Repeat, exactly as written, every line from the one holding "What USD Python" through the one holding "rl.AddTranslateOp().Set(Gf.Vec3d((LAMP_X0 + LAMP_X1)". Leave out all other lines.

—————

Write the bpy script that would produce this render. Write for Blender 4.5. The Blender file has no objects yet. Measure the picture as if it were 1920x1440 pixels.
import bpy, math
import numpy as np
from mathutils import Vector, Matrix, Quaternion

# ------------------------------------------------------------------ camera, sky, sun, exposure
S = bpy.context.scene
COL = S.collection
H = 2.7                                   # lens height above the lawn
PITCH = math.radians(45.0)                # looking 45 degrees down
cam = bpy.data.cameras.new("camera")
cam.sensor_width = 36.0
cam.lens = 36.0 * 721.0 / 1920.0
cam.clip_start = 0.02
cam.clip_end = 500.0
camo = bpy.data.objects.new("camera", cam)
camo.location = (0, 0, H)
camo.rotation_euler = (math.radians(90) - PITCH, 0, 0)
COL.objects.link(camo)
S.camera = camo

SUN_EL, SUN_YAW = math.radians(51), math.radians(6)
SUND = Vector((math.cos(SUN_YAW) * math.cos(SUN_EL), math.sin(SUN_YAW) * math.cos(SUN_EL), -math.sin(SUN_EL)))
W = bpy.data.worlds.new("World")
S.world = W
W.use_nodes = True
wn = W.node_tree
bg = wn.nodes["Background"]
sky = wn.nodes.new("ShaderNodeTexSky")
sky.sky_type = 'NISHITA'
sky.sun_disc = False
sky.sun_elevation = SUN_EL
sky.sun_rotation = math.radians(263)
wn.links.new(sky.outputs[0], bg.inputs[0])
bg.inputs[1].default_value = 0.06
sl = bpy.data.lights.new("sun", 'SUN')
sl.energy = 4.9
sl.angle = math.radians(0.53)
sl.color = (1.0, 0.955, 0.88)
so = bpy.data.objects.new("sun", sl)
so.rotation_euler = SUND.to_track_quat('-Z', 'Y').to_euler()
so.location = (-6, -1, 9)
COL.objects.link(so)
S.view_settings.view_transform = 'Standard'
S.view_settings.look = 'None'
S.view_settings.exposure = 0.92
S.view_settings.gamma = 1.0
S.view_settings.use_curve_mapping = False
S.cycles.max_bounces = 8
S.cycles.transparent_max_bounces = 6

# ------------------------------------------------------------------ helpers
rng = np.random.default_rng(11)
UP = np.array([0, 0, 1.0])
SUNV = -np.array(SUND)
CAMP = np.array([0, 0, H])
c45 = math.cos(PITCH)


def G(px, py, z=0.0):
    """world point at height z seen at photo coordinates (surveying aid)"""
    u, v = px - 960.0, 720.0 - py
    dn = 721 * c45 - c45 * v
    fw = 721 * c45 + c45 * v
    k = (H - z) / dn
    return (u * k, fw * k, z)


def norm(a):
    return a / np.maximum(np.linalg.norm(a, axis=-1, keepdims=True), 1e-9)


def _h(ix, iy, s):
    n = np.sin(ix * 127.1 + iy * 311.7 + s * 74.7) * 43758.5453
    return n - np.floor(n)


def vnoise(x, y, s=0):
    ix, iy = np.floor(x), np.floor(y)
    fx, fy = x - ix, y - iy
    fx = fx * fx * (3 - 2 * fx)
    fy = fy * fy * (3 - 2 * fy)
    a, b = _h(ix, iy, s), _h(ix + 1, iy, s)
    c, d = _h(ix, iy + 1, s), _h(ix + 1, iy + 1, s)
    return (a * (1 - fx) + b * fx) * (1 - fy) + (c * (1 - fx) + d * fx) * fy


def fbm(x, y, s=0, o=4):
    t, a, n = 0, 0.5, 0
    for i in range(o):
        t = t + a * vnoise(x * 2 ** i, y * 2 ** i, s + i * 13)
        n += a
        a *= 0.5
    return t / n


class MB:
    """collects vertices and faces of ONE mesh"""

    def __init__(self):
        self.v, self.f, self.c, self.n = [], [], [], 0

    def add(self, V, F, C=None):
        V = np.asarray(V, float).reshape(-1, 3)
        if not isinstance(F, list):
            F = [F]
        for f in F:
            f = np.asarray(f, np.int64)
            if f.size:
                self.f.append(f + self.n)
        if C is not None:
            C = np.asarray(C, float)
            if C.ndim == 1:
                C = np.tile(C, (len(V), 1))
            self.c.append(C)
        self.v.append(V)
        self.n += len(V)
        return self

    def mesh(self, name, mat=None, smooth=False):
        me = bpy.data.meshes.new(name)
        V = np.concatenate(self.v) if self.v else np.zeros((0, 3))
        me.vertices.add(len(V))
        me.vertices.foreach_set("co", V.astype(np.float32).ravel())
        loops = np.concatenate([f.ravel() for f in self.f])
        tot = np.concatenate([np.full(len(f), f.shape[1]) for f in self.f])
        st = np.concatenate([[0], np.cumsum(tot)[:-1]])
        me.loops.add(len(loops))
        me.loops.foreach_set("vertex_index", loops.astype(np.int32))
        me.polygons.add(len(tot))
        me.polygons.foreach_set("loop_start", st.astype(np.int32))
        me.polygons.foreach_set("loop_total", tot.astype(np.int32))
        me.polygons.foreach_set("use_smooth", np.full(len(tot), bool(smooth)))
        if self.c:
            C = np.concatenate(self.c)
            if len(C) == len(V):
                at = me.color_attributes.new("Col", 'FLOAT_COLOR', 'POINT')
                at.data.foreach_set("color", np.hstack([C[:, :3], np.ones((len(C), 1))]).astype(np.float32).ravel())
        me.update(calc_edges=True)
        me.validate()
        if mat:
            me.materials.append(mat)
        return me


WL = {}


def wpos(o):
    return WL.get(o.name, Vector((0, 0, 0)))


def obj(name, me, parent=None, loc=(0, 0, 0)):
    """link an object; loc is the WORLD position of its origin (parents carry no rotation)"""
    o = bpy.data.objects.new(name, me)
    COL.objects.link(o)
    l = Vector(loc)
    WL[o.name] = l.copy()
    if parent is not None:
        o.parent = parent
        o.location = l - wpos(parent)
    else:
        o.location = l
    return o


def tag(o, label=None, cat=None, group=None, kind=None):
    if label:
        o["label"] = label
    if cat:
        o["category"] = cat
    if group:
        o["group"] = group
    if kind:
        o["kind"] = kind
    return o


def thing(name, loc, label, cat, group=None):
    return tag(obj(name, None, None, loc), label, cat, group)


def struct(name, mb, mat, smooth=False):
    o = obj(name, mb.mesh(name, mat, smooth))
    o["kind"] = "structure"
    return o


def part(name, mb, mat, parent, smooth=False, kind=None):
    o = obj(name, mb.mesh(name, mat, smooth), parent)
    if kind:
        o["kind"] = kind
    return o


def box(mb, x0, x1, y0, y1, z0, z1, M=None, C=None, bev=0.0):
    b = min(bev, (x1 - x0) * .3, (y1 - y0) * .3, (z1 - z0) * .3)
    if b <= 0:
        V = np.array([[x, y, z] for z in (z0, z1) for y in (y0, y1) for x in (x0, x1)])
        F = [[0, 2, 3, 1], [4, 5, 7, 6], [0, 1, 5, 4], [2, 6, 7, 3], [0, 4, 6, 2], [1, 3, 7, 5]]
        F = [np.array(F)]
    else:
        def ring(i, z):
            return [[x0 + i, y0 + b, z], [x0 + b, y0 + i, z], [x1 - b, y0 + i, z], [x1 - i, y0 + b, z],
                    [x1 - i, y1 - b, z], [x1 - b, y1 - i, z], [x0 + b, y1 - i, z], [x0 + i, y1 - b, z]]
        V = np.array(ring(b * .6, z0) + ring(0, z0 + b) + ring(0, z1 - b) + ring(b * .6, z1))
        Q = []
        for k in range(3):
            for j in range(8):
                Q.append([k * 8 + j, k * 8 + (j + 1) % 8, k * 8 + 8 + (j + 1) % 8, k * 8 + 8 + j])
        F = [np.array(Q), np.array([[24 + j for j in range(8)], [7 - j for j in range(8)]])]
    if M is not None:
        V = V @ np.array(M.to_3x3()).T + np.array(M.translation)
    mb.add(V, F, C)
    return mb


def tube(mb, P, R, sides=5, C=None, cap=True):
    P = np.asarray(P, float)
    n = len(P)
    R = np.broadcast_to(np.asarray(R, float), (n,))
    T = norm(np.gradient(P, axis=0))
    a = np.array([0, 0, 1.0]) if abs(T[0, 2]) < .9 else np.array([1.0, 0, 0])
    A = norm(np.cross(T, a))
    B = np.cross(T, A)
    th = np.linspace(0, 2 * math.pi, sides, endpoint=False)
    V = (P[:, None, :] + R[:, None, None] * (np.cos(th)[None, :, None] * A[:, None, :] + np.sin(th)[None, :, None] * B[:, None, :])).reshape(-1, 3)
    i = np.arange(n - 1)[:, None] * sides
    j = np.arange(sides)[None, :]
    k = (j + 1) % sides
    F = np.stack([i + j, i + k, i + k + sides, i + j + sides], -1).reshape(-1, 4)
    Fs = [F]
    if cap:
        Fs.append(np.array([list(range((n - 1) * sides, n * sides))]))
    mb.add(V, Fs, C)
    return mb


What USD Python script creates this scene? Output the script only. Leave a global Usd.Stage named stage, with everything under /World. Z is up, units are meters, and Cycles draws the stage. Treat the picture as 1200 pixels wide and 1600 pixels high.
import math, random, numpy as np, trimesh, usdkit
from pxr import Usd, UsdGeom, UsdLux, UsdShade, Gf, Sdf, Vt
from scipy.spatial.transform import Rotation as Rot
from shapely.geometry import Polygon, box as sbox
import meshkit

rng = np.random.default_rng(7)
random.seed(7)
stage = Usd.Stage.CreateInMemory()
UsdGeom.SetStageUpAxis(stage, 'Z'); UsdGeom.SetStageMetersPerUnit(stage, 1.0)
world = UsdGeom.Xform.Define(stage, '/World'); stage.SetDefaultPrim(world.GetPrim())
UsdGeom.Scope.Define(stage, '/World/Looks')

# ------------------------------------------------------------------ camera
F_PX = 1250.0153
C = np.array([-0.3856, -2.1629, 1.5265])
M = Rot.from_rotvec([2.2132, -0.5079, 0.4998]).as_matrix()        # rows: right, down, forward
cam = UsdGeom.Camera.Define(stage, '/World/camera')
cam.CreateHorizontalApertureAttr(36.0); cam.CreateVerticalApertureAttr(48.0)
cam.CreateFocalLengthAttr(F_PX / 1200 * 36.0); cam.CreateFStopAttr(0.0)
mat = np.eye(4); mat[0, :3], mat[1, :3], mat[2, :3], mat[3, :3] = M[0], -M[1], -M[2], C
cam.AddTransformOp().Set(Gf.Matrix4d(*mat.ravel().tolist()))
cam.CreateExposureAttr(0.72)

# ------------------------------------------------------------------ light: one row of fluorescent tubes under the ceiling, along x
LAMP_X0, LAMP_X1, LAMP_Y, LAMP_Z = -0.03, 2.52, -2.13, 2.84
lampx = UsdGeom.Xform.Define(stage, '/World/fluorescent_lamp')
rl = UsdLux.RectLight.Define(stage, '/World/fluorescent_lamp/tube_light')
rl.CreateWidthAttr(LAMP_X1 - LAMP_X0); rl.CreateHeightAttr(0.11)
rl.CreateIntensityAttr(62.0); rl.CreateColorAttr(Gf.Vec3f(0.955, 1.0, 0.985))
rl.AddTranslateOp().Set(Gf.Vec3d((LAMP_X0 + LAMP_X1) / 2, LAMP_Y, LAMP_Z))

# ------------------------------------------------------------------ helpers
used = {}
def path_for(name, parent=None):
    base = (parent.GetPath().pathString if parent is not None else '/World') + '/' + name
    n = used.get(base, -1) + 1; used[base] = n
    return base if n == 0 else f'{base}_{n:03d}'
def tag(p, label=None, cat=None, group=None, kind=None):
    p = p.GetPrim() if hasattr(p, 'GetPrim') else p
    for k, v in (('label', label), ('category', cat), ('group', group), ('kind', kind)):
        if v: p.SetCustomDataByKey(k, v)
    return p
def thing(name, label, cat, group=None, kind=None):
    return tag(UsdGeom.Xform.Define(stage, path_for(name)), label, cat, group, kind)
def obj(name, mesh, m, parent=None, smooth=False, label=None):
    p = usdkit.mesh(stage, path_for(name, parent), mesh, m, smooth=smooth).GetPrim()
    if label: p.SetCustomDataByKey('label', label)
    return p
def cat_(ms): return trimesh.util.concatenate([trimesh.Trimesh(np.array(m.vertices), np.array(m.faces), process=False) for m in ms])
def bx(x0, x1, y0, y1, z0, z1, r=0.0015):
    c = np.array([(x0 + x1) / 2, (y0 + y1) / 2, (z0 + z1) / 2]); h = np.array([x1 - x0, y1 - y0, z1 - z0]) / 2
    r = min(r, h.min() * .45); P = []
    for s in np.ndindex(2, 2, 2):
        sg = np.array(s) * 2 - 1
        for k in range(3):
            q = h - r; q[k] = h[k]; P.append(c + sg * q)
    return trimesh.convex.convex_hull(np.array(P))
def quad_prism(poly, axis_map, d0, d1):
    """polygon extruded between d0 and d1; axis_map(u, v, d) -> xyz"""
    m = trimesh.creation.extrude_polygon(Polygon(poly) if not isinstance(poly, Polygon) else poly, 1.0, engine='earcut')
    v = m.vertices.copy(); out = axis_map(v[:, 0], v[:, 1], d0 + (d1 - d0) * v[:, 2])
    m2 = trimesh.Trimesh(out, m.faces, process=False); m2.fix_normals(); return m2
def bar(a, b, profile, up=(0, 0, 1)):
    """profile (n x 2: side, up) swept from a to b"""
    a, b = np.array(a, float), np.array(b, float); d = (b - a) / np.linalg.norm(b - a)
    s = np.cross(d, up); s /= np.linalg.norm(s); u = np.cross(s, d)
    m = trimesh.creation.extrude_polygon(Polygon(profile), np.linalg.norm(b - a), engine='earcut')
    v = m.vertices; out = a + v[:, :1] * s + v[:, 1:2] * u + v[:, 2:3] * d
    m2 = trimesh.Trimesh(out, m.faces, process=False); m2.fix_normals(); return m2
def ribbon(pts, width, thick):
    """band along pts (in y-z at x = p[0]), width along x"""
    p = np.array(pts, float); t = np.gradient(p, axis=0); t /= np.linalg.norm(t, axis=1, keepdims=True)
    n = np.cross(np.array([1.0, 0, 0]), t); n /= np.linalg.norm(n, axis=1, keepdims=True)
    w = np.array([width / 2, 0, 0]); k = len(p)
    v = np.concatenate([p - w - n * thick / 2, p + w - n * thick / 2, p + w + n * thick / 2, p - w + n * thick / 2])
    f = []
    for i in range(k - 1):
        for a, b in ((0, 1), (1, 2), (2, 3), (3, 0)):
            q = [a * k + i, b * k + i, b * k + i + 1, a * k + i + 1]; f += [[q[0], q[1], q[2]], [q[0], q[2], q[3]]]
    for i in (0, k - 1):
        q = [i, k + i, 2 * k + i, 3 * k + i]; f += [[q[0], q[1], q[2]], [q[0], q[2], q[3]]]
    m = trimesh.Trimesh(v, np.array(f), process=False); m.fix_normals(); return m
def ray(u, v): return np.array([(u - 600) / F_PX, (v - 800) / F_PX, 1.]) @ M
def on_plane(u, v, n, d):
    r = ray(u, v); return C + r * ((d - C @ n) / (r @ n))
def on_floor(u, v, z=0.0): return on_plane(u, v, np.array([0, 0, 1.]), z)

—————

## ANSWER FOR THIS EXERCISE
What USD Python script creates this scene? Output the script only. Leave a global Usd.Stage named stage, with everything under /World. Z is up, units are meters, and Cycles draws the stage. Treat the picture as 1200 pixels wide and 1600 pixels high.
import math, random, numpy as np, trimesh, usdkit
from pxr import Usd, UsdGeom, UsdLux, UsdShade, Gf, Sdf, Vt
from scipy.spatial.transform import Rotation as Rot
from shapely.geometry import Polygon, box as sbox
import meshkit

rng = np.random.default_rng(7)
random.seed(7)
stage = Usd.Stage.CreateInMemory()
UsdGeom.SetStageUpAxis(stage, 'Z'); UsdGeom.SetStageMetersPerUnit(stage, 1.0)
world = UsdGeom.Xform.Define(stage, '/World'); stage.SetDefaultPrim(world.GetPrim())
UsdGeom.Scope.Define(stage, '/World/Looks')

# ------------------------------------------------------------------ camera
F_PX = 1250.0153
C = np.array([-0.3856, -2.1629, 1.5265])
M = Rot.from_rotvec([2.2132, -0.5079, 0.4998]).as_matrix()        # rows: right, down, forward
cam = UsdGeom.Camera.Define(stage, '/World/camera')
cam.CreateHorizontalApertureAttr(36.0); cam.CreateVerticalApertureAttr(48.0)
cam.CreateFocalLengthAttr(F_PX / 1200 * 36.0); cam.CreateFStopAttr(0.0)
mat = np.eye(4); mat[0, :3], mat[1, :3], mat[2, :3], mat[3, :3] = M[0], -M[1], -M[2], C
cam.AddTransformOp().Set(Gf.Matrix4d(*mat.ravel().tolist()))
cam.CreateExposureAttr(0.72)

# ------------------------------------------------------------------ light: one row of fluorescent tubes under the ceiling, along x
LAMP_X0, LAMP_X1, LAMP_Y, LAMP_Z = -0.03, 2.52, -2.13, 2.84
lampx = UsdGeom.Xform.Define(stage, '/World/fluorescent_lamp')
rl = UsdLux.RectLight.Define(stage, '/World/fluorescent_lamp/tube_light')
rl.CreateWidthAttr(LAMP_X1 - LAMP_X0); rl.CreateHeightAttr(0.11)
rl.CreateIntensityAttr(62.0); rl.CreateColorAttr(Gf.Vec3f(0.955, 1.0, 0.985))
rl.AddTranslateOp().Set(Gf.Vec3d((LAMP_X0 + LAMP_X1) / 2, LAMP_Y, LAMP_Z))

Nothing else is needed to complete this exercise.